What’s in Your Lending Mix?

Parcing the capital stack to achieve varying returns for multiple lenders can make an unbankable loan workable

What’s in Your Lending Mix?

A  direct lender’s decision on whether to fund a loan is based on a few limited and straightforward factors, primarily related to loan-to-value (LTV) ratios and debt-service-coverage ratios (DSCR). The safety of investment is of upmost importance to the lenders, that live by the saying, “No one has ever been fired for making a performing loan.”

Rigid lending criteria are especially common among typically conservative commercial lending institutions, which value capital preservation above all else and are governed by strict regulations. Consequently, some commercial banks often pass on good loans that have a higher perceived degree of risk and, instead, focus primarily on mortgage loans with high DSCRs involving Class A office properties.

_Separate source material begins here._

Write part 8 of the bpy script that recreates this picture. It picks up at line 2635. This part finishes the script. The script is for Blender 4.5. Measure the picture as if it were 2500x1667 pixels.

Other direct lenders, which exist as autonomous operating groups of money-center institutions not governed by restrictive federal regulations, have more flexible lending criteria and are often comfortable assuming more credit risk. These nonbank direct lenders are regularly presented with  proposals for loans in out-of-favor industries and on assets with unpredictable cash flows — often from borrowers whose credit histories would disqualify them for a commercial bank loan. Although the nonbank lenders are more likely than banks to fund such loans, capital preservation and investment integrity remain their main priority as well.

Assessing risk and return

Real estate investors seek varying high rates of returns, especially debt investors who have a more visible window into what kind of return to realistically expect. Typically, return is determined by the investment’s position in the capital stack and its relationship to the underlying collateral. The higher the investment sits on the capital stack, the higher the return required. Consequently, the return on a first-lien mortgage (the A piece of the capital stack) is significantly lower than the return on common equity, due to the fact that the mortgage is secured by the underlying collateral. 

As a refresher, the composition of a simple capital stack — ordered from least to most risky — is as follows: senior debt (first-lien mortgage); subordinated debt (mezzanine financing); preferred equity; and common equity. Within this stack, appropriate returns range from 4 percent for senior debt, to 20 percent for common equity.

Over the past 25 years, real estate debt investors have become more specialized and focused on a specific spot within the typical capital stack. Certain funds invest solely at the mezzanine level, while others focus on preferred or common equity. Typically, commercial banks remain the primary source of senior debt. 

Mezzanine funds are less constrained than commercial banks in loan write-downs,
which gives them more flexibility in recovering the principal loan balance.

A challenge for nonbank direct lenders is to broaden their universe and work with funds specializing in mezzanine financing in order to put their own money to work. Achieving this requires structuring a first-lien mortgage to yield the higher return required by mezzanine investors, while allowing the senior, or A piece lender, to protect its investment. The solution can be found in the Old Testament, where King Solomon suggested cutting the baby in half.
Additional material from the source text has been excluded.